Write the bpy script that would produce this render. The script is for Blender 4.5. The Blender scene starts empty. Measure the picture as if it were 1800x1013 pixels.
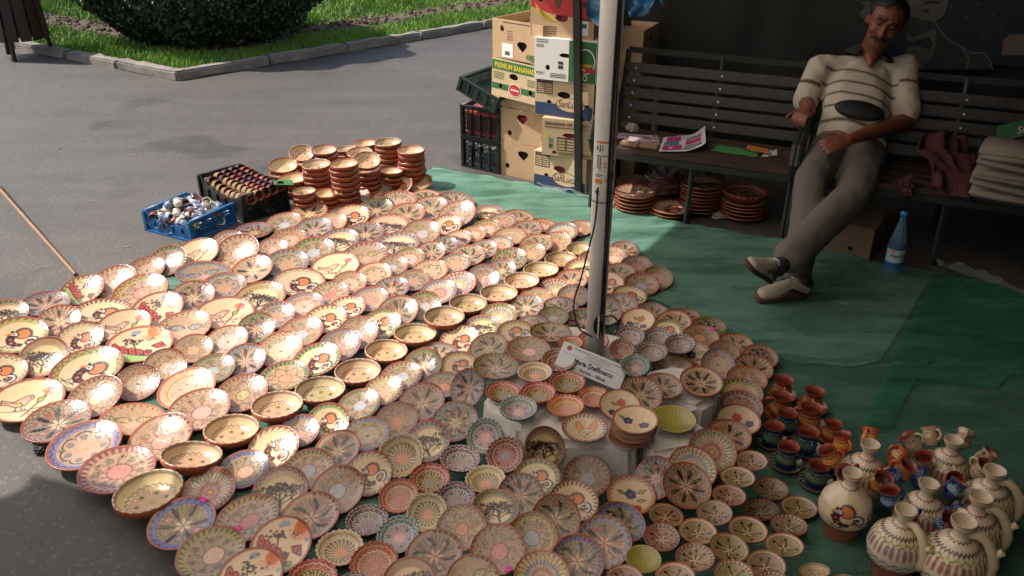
import bpy, bmesh, math, random
import numpy as np
from mathutils import Vector, Matrix, noise as mnoise
C = bpy.context.scene.collection
SC = bpy.context.scene
PI = math.pi
# ------------------------------------------------------------------ camera, sky, sun, exposure
TH = math.radians(27.0); H = 1.70; FOC = 1498.0
cam_data = bpy.data.cameras.new('camera'); cam = bpy.data.objects.new('camera', cam_data); C.objects.link(cam)
cam.location = (0, 0, H); cam.rotation_euler = (PI/2 - TH, 0, 0)
cam_data.sensor_width = 36.0; cam_data.lens = 36.0*FOC/1800.0
cam_data.clip_start = 0.05; cam_data.clip_end = 500
SC.camera = cam
SUN_EL = math.radians(49); SUN_AZ = math.radians(-77)          # azimuth from +Y, negative = towards -X
SD = Vector((math.sin(SUN_AZ)*math.cos(SUN_EL), math.cos(SUN_AZ)*math.cos(SUN_EL), math.sin(SUN_EL)))
world = bpy.data.worlds.new('World'); SC.world = world; world.use_nodes = True
wn = world.node_tree
sky = wn.nodes.new('ShaderNodeTexSky'); sky.sky_type = 'NISHITA'; sky.sun_disc = False
sky.sun_elevation = SUN_EL; sky.sun_rotation = SUN_AZ; sky.air_density = 1.2; sky.dust_density = 2.5
wn.links.new(sky.outputs[0], wn.nodes['Background'].inputs[0]); wn.nodes['Background'].inputs[1].default_value = 0.10
sun_d = bpy.data.lights.new('sun', 'SUN'); sun_d.energy = 4.8; sun_d.angle = math.radians(0.55); sun_d.color = (1.0, 0.94, 0.86)
sun = bpy.data.objects.new('sun', sun_d); C.objects.link(sun)
sun.rotation_euler = SD.to_track_quat('Z', 'Y').to_euler(); sun.location = (-6, 4, 9)
SC.view_settings.view_transform = 'Standard'; SC.view_settings.look = 'None'
SC.view_settings.exposure = 0.60; SC.view_settings.gamma = 1.0; SC.view_settings.use_curve_mapping = False
SC.cycles.max_bounces = 6; SC.cycles.transparent_max_bounces = 12
rnd = random.Random(7); nrs = np.random.RandomState(7)
# ------------------------------------------------------------------ geometry of the view, used only to find where things stand
CF = Vector((0, math.cos(TH), -math.sin(TH))); CU = Vector((0, math.sin(TH), math.cos(TH))); CX = Vector((1, 0, 0))
CO = Vector((0, 0, H))
def ray(px, py): return (CF + CX*((px-900)/FOC) + CU*((506.5-py)/FOC))
def G(px, py, z=0.0):
    d = ray(px, py); t = (z-H)/d.z; return CO + d*t
def PD(px, py, y):
    d = ray(px, py); return CO + d*(y/d.y)
def project(p):
    v = Vector(p)-CO; k = v.dot(CF); return 900+FOC*v.dot(CX)/k, 506.5-FOC*v.dot(CU)/k
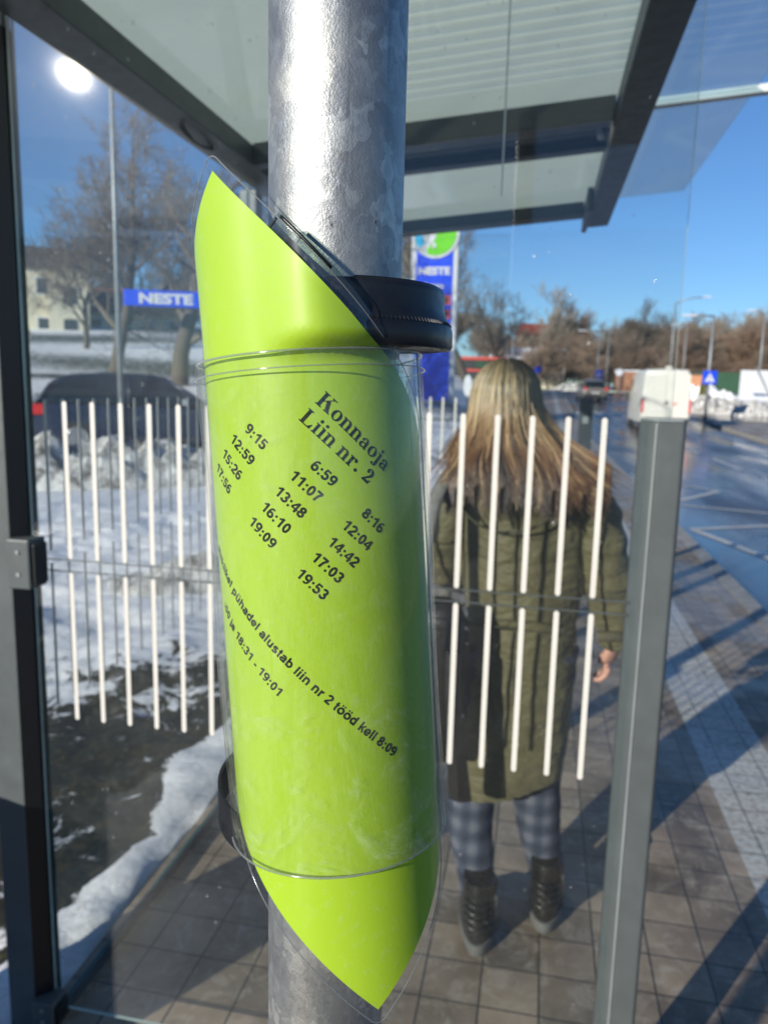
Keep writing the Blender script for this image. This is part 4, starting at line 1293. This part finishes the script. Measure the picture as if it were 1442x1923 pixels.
for s_ in (-1, 1):
    mb = MB(); mb.box(s_ * .46 - .43, s_ * .46 + .43, -2.83, -2.805, .62, 2.40); d_ = mb.build('rear_door', M['white_paint'], vn, bevel=.02)
    mb = MB(); mb.box(s_ * .05 - .02, s_ * .05 + .02, -2.85, -2.832, 1.15, 1.32); mb.build('handle', M['trim'], d_)
    mb = MB(); mb.box(s_ * .93 - .045, s_ * .93 + .045, -2.84, -2.72, .80, 1.38); mb.build('tail_light', M['tail'], vn, bevel=.015)
    mb = MB(); mb.box(s_ * .60 - .10, s_ * .60 + .10, -2.92, -2.905, .42, .50); mb.build('reflector', M['tail'], vn)
    for y in (-1.6, 2.1): wheel(vn, s_ * .84, y, .34, .22)
    mb = MB(); mb.box(s_ * 1.13 - .10, s_ * 1.13 + .10, 1.75, 1.87, 1.30, 1.62); mb.build('mirror', M['trim'], vn, bevel=.03)
    mb = MB(); mb.quad(Vector((s_ * .975, 1.2, 1.38)), Vector((s_ * .975, 2.2, 1.36)), Vector((s_ * .90, 1.65, 2.2)), Vector((s_ * .90, 1.2, 2.25))); mb.build('side_window', M['car_glass'], vn)
mb = MB(); mb.box(-.93, .93, -2.90, -2.74, .36, .60); mb.build('bumper', M['trim'], vn, bevel=.03)
mb = MB(); mb.box(-.62, -.12, -2.852, -2.834, .86, .98); mb.build('number_plate', M['plate'], vn)
mb = MB(); mb.box(.20, .44, -2.838, -2.832, 1.20, 1.24); mb.box(.26, .38, -2.838, -2.832, 1.12, 1.16); mb.build('emblem', M['sign_red'], vn)
mb = MB(); mb.box(-.12, .12, -2.80, -2.60, 2.60, 2.72); mb.build('roof_light', M['white_paint'], vn, bevel=.02)

# ---------------------------------------------------------------- filling station sign and fascia
def flat_text(body, mat, parent, name, width, height, loc, bold=.02, shear=0.0):
    vs, fs = text_mesh(body, bold)
    x0 = min(v.x for v in vs); x1 = max(v.x for v in vs); zc = CAPH
    mb = MB(); out = []
    for v in vs:
        z = v.y / zc * height; out.append(((v.x - (x0 + x1) / 2) / (x1 - x0) * width + loc[0] + z * shear, loc[1], z + loc[2]))
    n = len(out); mb.add(out + [(a, b + .02, c) for a, b, c in out], fs + [tuple(i + n for i in f)[::-1] for f in fs])
    return mb.build(name, mat, parent, fix=False)


pb = at(808, 757, 31.5)
py = thing('price_sign', 'tall blue filling station price pylon with green and white roundel', 'sign', (pb.x, pb.y, pb.z), R(2))
mb = MB(); mb.box(-.93, .93, -.14, .14, 0, 7.6); mb.build('frame', M['sign_white'], py, bevel=.06)
mb = MB(); mb.box(-.72, .72, -.165, -.142, .10, 7.45); mb.build('face', M['sign_blue'], py)
cz = 6.55
mb = MB(); disc = [(.93 * math.cos(a), cz + .93 * math.sin(a)) for a in (2 * PI * k / 48 for k in range(48))]
mb.loft([[Vector((x, -.20, z)) for x, z in disc], [Vector((x, -.167, z)) for x, z in disc]]); rd = mb.build('roundel', M['sign_white'], py)


def seg(name, mat, pts, y):
    mb = MB(); mb.loft([[Vector((x, y - .02, z)) for x, z in pts], [Vector((x, y, z)) for x, z in pts]]); return mb.build(name, mat, rd)


g = [(.82 * math.cos(R(a)), cz + .82 * math.sin(R(a))) for a in range(-112, 81, 6)] + [(.10, cz + .55), (-.02, cz + .35), (.06, cz + .1), (.02, cz - .2), (-.22, cz - .48), (-.32, cz - .60)]
seg('green_field', M['sign_green'], g, -.203)
cy = [(.82 * math.cos(R(a)), cz + .82 * math.sin(R(a))) for a in range(118, 222, 6)] + [(-.42, cz - .38), (-.52, cz - .05), (-.40, cz + .4)]
seg('cyan_field', M['sign_cyan'], cy, -.203)
seg('leaf_mark', M['sign_white'], [(-.12, cz - .40), (-.02, cz - .33), (.05, cz - .42), (.0, cz - .55), (-.12, cz - .56)], -.226)
flat_text('NESTE', M['sign_white'], py, 'sign_lettering', 1.26, .28, (0, -.19, 5.02), .05)
flat_text('Futura', M['sign_white'], py, 'sign_lettering', .80, .20, (0, -.19, 4.50), .04)
for i, zz in enumerate((3.86, 3.32, 2.78)):
    for x in (-.50, -.15, .22, .52):
        mb = MB(); mb.box(x - .15, x + .15, -.18, -.167, zz, zz + .36); b_ = mb.build('price_digit_box', M['sign_red'], py)
        mb = MB(); mb.box(x - .085, x + .085, -.19, -.181, zz + .08, zz + .28); mb.build('digit', M['sign_dark'], b_)
mb = MB(); mb.box(-1.15, 1.15, -.3, .3, -.35, 0); mb.build('plinth', M['kerbstone'], py)

# fascia of the station canopy, on columns
cA = at(232, 557, 23); cB = Vector((cA.x + 9.5, cA.y + 3.6, cA.z)); dd = (cB - cA)
cn = thing('station_canopy', 'blue and white lettered filling station canopy seen through the left glass', 'canopy', (cA.x, cA.y, zterr(cA.x, cA.y)), math.atan2(dd.y, dd.x))
cn.scale = (.52, .52, .52); zz = (cA.z - zterr(cA.x, cA.y)) / .52
mb = MB(); mb.box(0, 10, 0, .16, zz - .44, zz + .40); mb.build('fascia', M['sign_blue'], cn, bevel=.03)
mb = MB(); mb.box(.1, 9.9, .163, 5, zz - .10, zz + .30); mb.build('deck', M['trim'], cn)
flat_text('NESTE', M['sign_white'], cn, 'canopy_lettering', 2.8, .52, (2.2, -.03, zz - .27), .05)
mb = MB(); mb.loft([[Vector((x, -.03, z)) for x, z in ((4.25, zz - .02), (5.1, zz + .02), (5.1, zz + .14), (4.25, zz + .08))], [Vector((x, -.005, z)) for x, z in ((4.25, zz - .02), (5.1, zz + .02), (5.1, zz + .14), (4.25, zz + .08))]])
mb.build('stripe_mark', M['sign_white'], cn)
for x in (6.4, 9.2):
    mb = MB(); mb.box(x - .15, x + .15, 2.2, 2.5, -.3, zz - .46); mb.build('column', M['sign_white'], cn)

# ---------------------------------------------------------------- houses
def house(name, label, loc, rz, w, d, h, rh, wall, roofm, nx, nz, gable=False):
    o = thing(name, label, 'house', loc, rz)
    mb = MB(); mb.box(-w / 2, w / 2, -d / 2, d / 2, -1.5, h); wl = mb.build('wall', wall, o)
    mb = MB(); e = .35
    mb.add([(-w / 2 - e, -d / 2 - e, h + .003), (w / 2 + e, -d / 2 - e, h + .003), (w / 2 + e, d / 2 + e, h + .003), (-w / 2 - e, d / 2 + e, h + .003), (-w / 2 - e, 0, h + rh), (w / 2 + e, 0, h + rh)],
           [(3, 2, 1, 0), (0, 1, 5, 4), (2, 3, 4, 5), (1, 2, 5), (3, 0, 4)])
    rf = mb.build('roof', roofm, o)
    mb = MB(); mb.box(w * .18, w * .18 + .5, -.25, .25, h + rh * .6, h + rh + .7); mb.build('chimney', M['kerbstone'], rf)
    for i in range(nx):
        for j in range(nz):
            x = -w / 2 + w * (i + .5) / nx; z = h * (j + .35) / nz
            mb = MB(); mb.box(x - .55, x + .55, -d / 2 - .05, -d / 2 - .01, z - .1, z + 1.3); f_ = mb.build('window', M['sign_white'], o)
            mb = MB(); mb.box(x - .45, x + .45, -d / 2 - .07, -d / 2 - .052, z, z + 1.2); mb.build('pane', M['window'], f_)
    if gable:
        mb = MB(); pts = [(w * .05, h * .0), (w * .47, h * .0), (w * .47, h * .80), (w * .26, h * 1.12), (w * .05, h * .80)]
        mb.loft([[Vector((x, -d / 2 - 1.2, z)) for x, z in pts], [Vector((x, -d / 2 - .08, z)) for x, z in pts]]); gb = mb.build('gable', wall, o)
        for z in (.15, .55):
            mb = MB(); mb.box(w * .20, w * .34, -d / 2 - 1.26, -d / 2 - 1.202, h * z, h * z + 1.3); mb.build('pane', M['window'], gb)
    return o


hp = at(62, 652, 70)
house('cream_house', 'three storey cream house with dark grey roof on the snowy rise', (hp.x - 1.0, hp.y + 3, hp.z), R(36), 7.0, 8, 6.2, 2.2, M['cream'], M['roof_grey'], 3, 2, True)
hp = at(268, 640, 78)
house('low_red_house', 'low red roofed house behind the bare trees below the blue canopy', (hp.x, hp.y, hp.z - .5), R(20), 9, 7, 2.6, 2.6, M['cream'], M['roof_red'], 4, 1)
hp = at(1003, 652, 125)
house('red_roof_house', 'small house with red roof on the ridge beyond the blonde hair', (hp.x, hp.y, hp.z - 1), R(15), 4.2, 5, 2.6, 2.0, M['cream'], M['roof_red'], 2, 1)
hp = at(960, 700, 105)
house('white_house', 'long white snow covered house below the red roofed one', (hp.x + 2, hp.y, hp.z - .5), R(8), 9, 6, 2.2, 1.6, M['cream'], M['snow'], 6, 1)
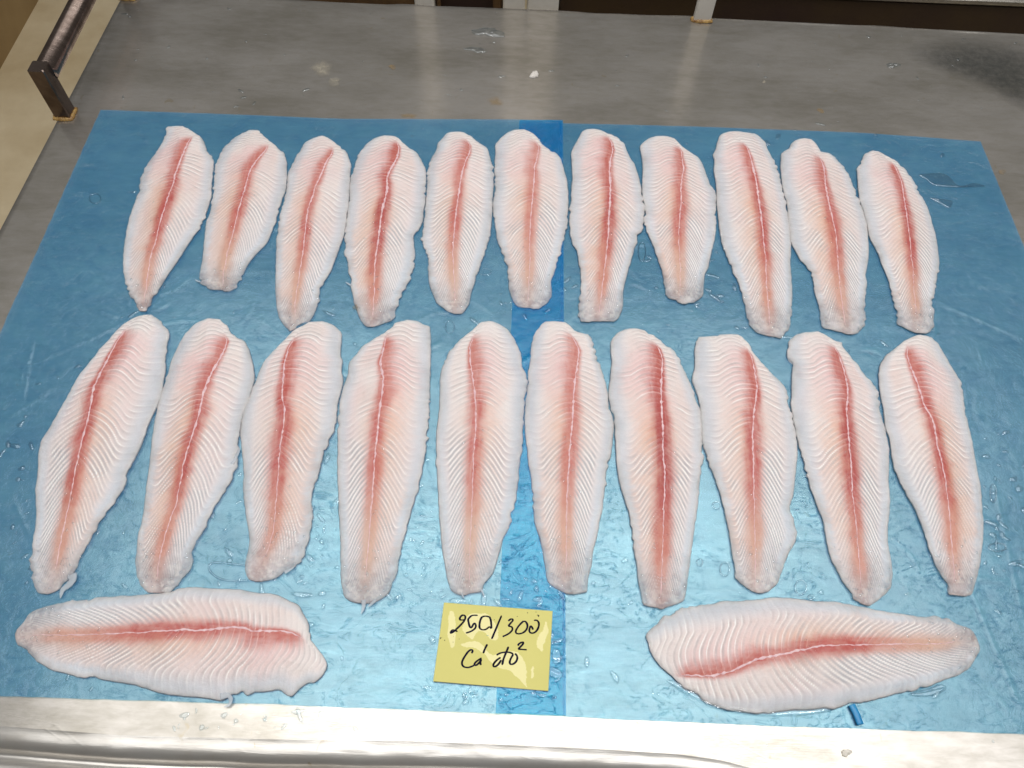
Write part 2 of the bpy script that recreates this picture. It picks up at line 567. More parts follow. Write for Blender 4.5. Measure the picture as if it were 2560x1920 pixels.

++++++++++++++++++++

Repeat, exactly as they stand above, the lines from the line with "Keep writing the" to the line with "mb = MB(); mb.box(-.12, .12, -2.80, -2.60, 2.60, 2.72);", both lines included.

Keep writing the Blender script for this image. This is part 4, starting at line 1293. This part finishes the script. Measure the picture as if it were 1442x1923 pixels.
for s_ in (-1, 1):
    mb = MB(); mb.box(s_ * .46 - .43, s_ * .46 + .43, -2.83, -2.805, .62, 2.40); d_ = mb.build('rear_door', M['white_paint'], vn, bevel=.02)
    mb = MB(); mb.box(s_ * .05 - .02, s_ * .05 + .02, -2.85, -2.832, 1.15, 1.32); mb.build('handle', M['trim'], d_)
    mb = MB(); mb.box(s_ * .93 - .045, s_ * .93 + .045, -2.84, -2.72, .80, 1.38); mb.build('tail_light', M['tail'], vn, bevel=.015)
    mb = MB(); mb.box(s_ * .60 - .10, s_ * .60 + .10, -2.92, -2.905, .42, .50); mb.build('reflector', M['tail'], vn)
    for y in (-1.6, 2.1): wheel(vn, s_ * .84, y, .34, .22)
    mb = MB(); mb.box(s_ * 1.13 - .10, s_ * 1.13 + .10, 1.75, 1.87, 1.30, 1.62); mb.build('mirror', M['trim'], vn, bevel=.03)
    mb = MB(); mb.quad(Vector((s_ * .975, 1.2, 1.38)), Vector((s_ * .975, 2.2, 1.36)), Vector((s_ * .90, 1.65, 2.2)), Vector((s_ * .90, 1.2, 2.25))); mb.build('side_window', M['car_glass'], vn)
mb = MB(); mb.box(-.93, .93, -2.90, -2.74, .36, .60); mb.build('bumper', M['trim'], vn, bevel=.03)
mb = MB(); mb.box(-.62, -.12, -2.852, -2.834, .86, .98); mb.build('number_plate', M['plate'], vn)
mb = MB(); mb.box(.20, .44, -2.838, -2.832, 1.20, 1.24); mb.box(.26, .38, -2.838, -2.832, 1.12, 1.16); mb.build('emblem', M['sign_red'], vn)
mb = MB(); mb.box(-.12, .12, -2.80, -2.60, 2.60, 2.72); mb.build('roof_light', M['white_paint'], vn, bevel=.02)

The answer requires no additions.